Selecting a damping grease
Properly chosen damping greases must retain damping qualities throughout the temperature range of the application. Synthetic hydrocarbon greases are suitable for –40 to 125°C. Silicone-based greases work in temperatures ranging from –60 to 200°C. Because of potential contamination problems, however, silicone-based greases are not recommended for optical and electrical applications.

Material compatibility must also be tested. For example, some synthetic hydrocarbons weaken polyethylenes, polystyrenes, polyvinyl chloride plastics, and some low-density elastomers. This means long-term compatibility problems may arise. Although material suppliers offer compatibility charts, the best way to ensure material and lubricant compatibility is through life testing.

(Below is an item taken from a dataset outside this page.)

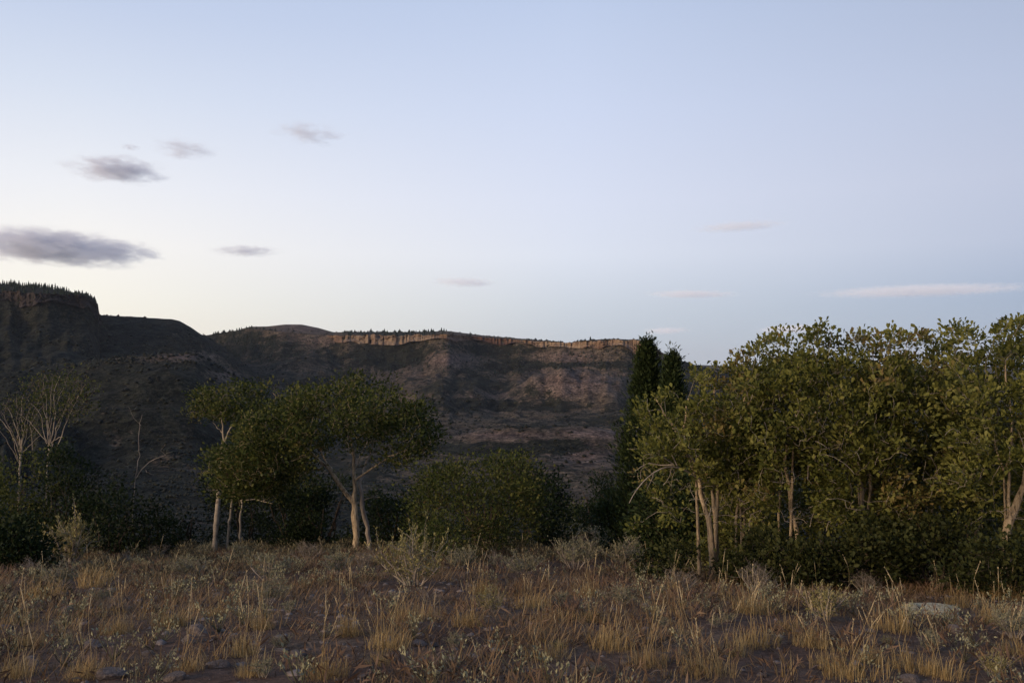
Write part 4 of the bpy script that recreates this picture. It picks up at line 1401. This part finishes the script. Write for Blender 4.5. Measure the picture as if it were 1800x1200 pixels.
SAGES = [(476, 1020, 95, 's'), (470, 1062, 60, 's'), (508, 1078, 46, 's'), (728, 1028, 120, 'r'), (496, 1138, 36, 's'), (800, 1138, 48, 's'), (462, 1192, 60, 's'), (876, 992, 60, 'd'), (862, 1078, 55, 'r'),
         (982, 1146, 34, 'r'), (1050, 1186, 34, 's'), (1168, 1102, 36, 's'), (986, 1064, 50, 's'), (1192, 1044, 75, 'd'), (1086, 1064, 60, 's'), (1258, 1102, 34, 's'), (1282, 1092, 30, 's'),
         (1636, 1146, 56, 's'), (1450, 1090, 100, 'r'), (1562, 1136, 22, 'r'), (1440, 1022, 130, 'd'), (1752, 1192, 60, 'r'), (116, 995, 110, 'r'), (180, 1056, 40, 's'), (116, 1140, 36, 's'),
         (106, 1028, 70, 's'), (338, 1014, 60, 's'), (360, 978, 46, 's'), (302, 1100, 34, 's'), (276, 976, 46, 'd'), (1785, 1122, 70, 's'), (60, 1010, 60, 'd'), (640, 1000, 60, 'd'), (590, 1010, 80, 's'), (920, 1010, 70, 's'), (1010, 1000, 80, 's'),
         (1100, 990, 90, 's'), (1060, 962, 70, 's'), (985, 956, 90, 's'), (1150, 985, 80, 'd'), (420, 990, 70, 's'), (540, 985, 60, 'd'), (230, 1000, 60, 'd'), (1330, 1040, 80, 'd'), (1520, 1040, 60, 'd'), (1745, 1020, 90, 'd'), (810, 1000, 60, 's'), (760, 1062, 60, 'd'), (1065, 950, 44, 's')]
for px, py, w, k in SAGES:
    if k == 's':
        src, nat, nm = SAGE[int(rm.integers(3))], .68, 'sagebrush'
        noun = ('small grey-green sagebrush' if w < 50 else 'broad grey-green sagebrush')
    elif k == 'r':
        src, nat, nm = RABB[int(rm.integers(2))], .6, 'rabbitbrush'
        noun = ('small yellow-green rabbitbrush' if w < 60 else 'big yellow-tipped rabbitbrush')
    else:
        src, nat, nm = DEAD[int(rm.integers(2))], .7, 'dead_shrub'
        noun = ('small tangle of dead brown twigs' if w < 62 else 'wide heap of dead brown twigs')
    place_plant(nm, 'shrub', nm.replace('_', ' ') + ' shrubs in the meadow', src, px, py, w, noun, rm, native=nat)
ROCKS = [(115, 1080, 30), (350, 1116, 42), (333, 1130, 34), (165, 1138, 36), (196, 1190, 54), (306, 1197, 40), (205, 1072, 24), (12, 1105, 24), (296, 1080, 20), (386, 1174, 34), (523, 1153, 34), (738, 1134, 30), (761, 1138, 20), (1097, 1168, 22), (903, 1143, 18), (988, 1090, 12),
         (1530, 1113, 22), (1682, 1112, 34), (1511, 1116, 16), (1714, 1084, 16), (1600, 1198, 34), (60, 1170, 26), (260, 1150, 22), (470, 1098, 16), (1170, 1190, 18), (640, 1190, 20), (880, 1180, 16), (1340, 1190, 20)]
for px, py, w in ROCKS:
    x, y, z = hit(px, py)
    s = w * math.hypot(x, y) / FPX / 1.9
    o = bpy.data.objects.new('stone', STONES[int(rm.integers(5))])
    COL.objects.link(o)
    o.location = (x, y, z + .12 * s); o.scale = (s, s, s); o.rotation_euler = (rm.normal() * .2, rm.normal() * .2, rm.uniform(0, 6.28))
    o['category'] = 'stone'; o['group'] = 'stones lying in the meadow'
    ITEMS.append((o, 'large pinkish stone' if w > 33 else ('fist-sized pinkish stone' if w > 20 else 'small pinkish stone'), px, py))
for px, py, w, k, lab in ((1640, 1078, 80, 0, 'flat pale lichened rock slab lying before the oak thicket at right'), (1602, 1076, 42, 1, 'knobbly cream-coloured lichened rock at the left end of the flat slab'), (1672, 1086, 32, 1, 'cream-coloured lichened rock at the right end of the flat slab'), (1562, 1140, 16, 1, 'small pale lichened rock below and left of the flat slab')):
    x, y, z = hit(px, py)
    s = w * math.hypot(x, y) / FPX / 1.9
    o = bpy.data.objects.new('lichened_rock', LICHEN[k])
    COL.objects.link(o)
    o.location = (x, y, z + .1 * s); o.scale = (s, s, s); o.rotation_euler = (.1, -.1, rm.uniform(0, 6.28) if k else .3)
    tag(o, lab, 'rock', 'lichened rocks before the oak thicket')


def zone(px, py):
    if py >= 1150: row = 'in the front row'
    elif py >= 1048: row = 'mid-meadow'
    else: row = 'along the far brow'
    if px < 210: col = 'below the bare trees'
    elif px < 440: col = 'below the white aspen'
    elif px < 720: col = 'below the forked oak'
    elif px < 960: col = 'below the round bush'
    elif px < 1210: col = 'below the junipers'
    elif px < 1480: col = 'below the thicket, left half'
    else: col = 'below the thicket, right half'
    return row + ' ' + col


def label_items():
    bins = {}
    for o, noun, px, py in ITEMS:
        bins.setdefault((noun, zone(px, py)), []).append((px, py, o))
    words = ['leftmost', 'second from left', 'third from left', 'fourth from left', 'fifth from left', 'sixth from left']
    for (noun, z), L in bins.items():
        L.sort(key=lambda t: t[0])
        for i, (px, py, o) in enumerate(L):
            o['label'] = noun + ' ' + z + ('' if len(L) == 1 else ', ' + (words[i] if i < len(L) - 1 or len(L) > 5 else 'rightmost'))


label_items()


# ------------------------------------------------------------------ meadow: what nobody could count
CLEAR = []
for o_, _n, px_, py_ in ITEMS:
    w_ = o_.scale[0] * (.42 if o_['category'] == 'shrub' else .8 if o_['category'] == 'stone' else .12)
    CLEAR.append((o_.location[0], o_.location[1], w_))
for o_ in list(COL.objects):
    if o_.name.startswith('lichened_rock'):
        CLEAR.append((o_.location[0], o_.location[1], o_.scale[0] * 1.1))
CLEAR = np.array(CLEAR)


def clear(x, y):
    """false where a shrub or stone stands, and on the bare strip just before it"""
    r = np.hypot(x, y)
    ok = np.ones(len(x), bool)
    for cx, cy, w in CLEAR:
        rc = math.hypot(cx, cy)
        lat = np.abs(x * cy - y * cx) / rc
        al = (x * cx + y * cy) / rc - rc
        ok &= ~((lat < w) & (al < w) & (al > -w - .5))
    return ok


def stamp(protos, pts, yaw, sc, name, mat, label, cat):
    b = MB()
    data = []
    for me in protos:
        n = len(me.vertices)
        v = np.zeros(n * 3); me.vertices.foreach_get('co', v)
        lt = np.zeros(len(me.polygons), int); me.polygons.foreach_get('loop_total', lt)
        li = np.zeros(len(me.loops), int); me.loops.foreach_get('vertex_index', li)
        tn = np.zeros(len(me.polygons)); me.attributes['tone'].data.foreach_get('value', tn)
        st = np.concatenate([[0], np.cumsum(lt)[:-1]])
        f3 = np.stack([li[st[lt == 3] + k] for k in range(3)], 1) if (lt == 3).any() else np.zeros((0, 3), int)
        f4 = np.stack([li[st[lt == 4] + k] for k in range(4)], 1) if (lt == 4).any() else np.zeros((0, 4), int)
        data.append((v.reshape(-1, 3), f3, f4, tn[lt == 3], tn[lt == 4]))
    which = np.arange(len(pts)) % len(protos)
    shift = R.normal(size=len(pts)) * .12
    for k, (v, f3, f4, t3, t4) in enumerate(data):
        ii = np.nonzero(which == k)[0]
        m = len(ii)
        if not m: continue
        c, s = np.cos(yaw[ii])[:, None], np.sin(yaw[ii])[:, None]
        x = (v[None, :, 0] * c - v[None, :, 1] * s) * sc[ii][:, None] + pts[ii, 0:1]
        y = (v[None, :, 0] * s + v[None, :, 1] * c) * sc[ii][:, None] + pts[ii, 1:2]
        z = v[None, :, 2] * sc[ii][:, None] + pts[ii, 2:3]
        V = np.stack([x, y, z], -1).reshape(-1, 3)
        o = (np.arange(m) * len(v))[:, None, None]
        if len(f4): b.add(V, (f4[None] + o).reshape(-1, 4), np.clip(t4[None] + shift[ii][:, None], 0, 1).ravel())
        if len(f3):
            b.f3.append(((f3[None] + o).reshape(-1, 3)) + (b.n - len(V) if len(f4) else b.n))
            b.a3.append(np.clip(t3[None] + shift[ii][:, None], 0, 1).ravel())
            if not len(f4):
                b.v.append(V); b.n += len(V)
    return tag(b.build(name, mat), label, cat, None, 'stuff')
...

Damping greases are also selected for the "feel" designers want. Generally, the more delicate the device (the lower the torque), the lighter the grease. Engineers can choose from various grease consistencies, from light to ultraheavy. For example, the volume control on a radio calls for a lighter grease, whereas the release mechanism on a parking break needs a heavier grease. Generally, damping grease can be custom-formulated to achieve the specific feel the engineer wants.

High-viscosity, silicone-based damping greases are a good fit when there are material compatibility or high-temperature issues. They are typically thickened with PTFE, and work with all but silicone-based rubber. Their temperature range extends from –60 to 200°C. Though silicone oils are known to migrate, the molasseslike viscosity of the silicone base oil gelled in PTFE virtually eliminates migration issues.

Damping greases are not for every application. They are successfully used in many low-torque devices but flea-power devices couldn't overcome even the lightest damping grease. And there is a premium to be paid for a quality damping grease, so low cost devices may have to pass.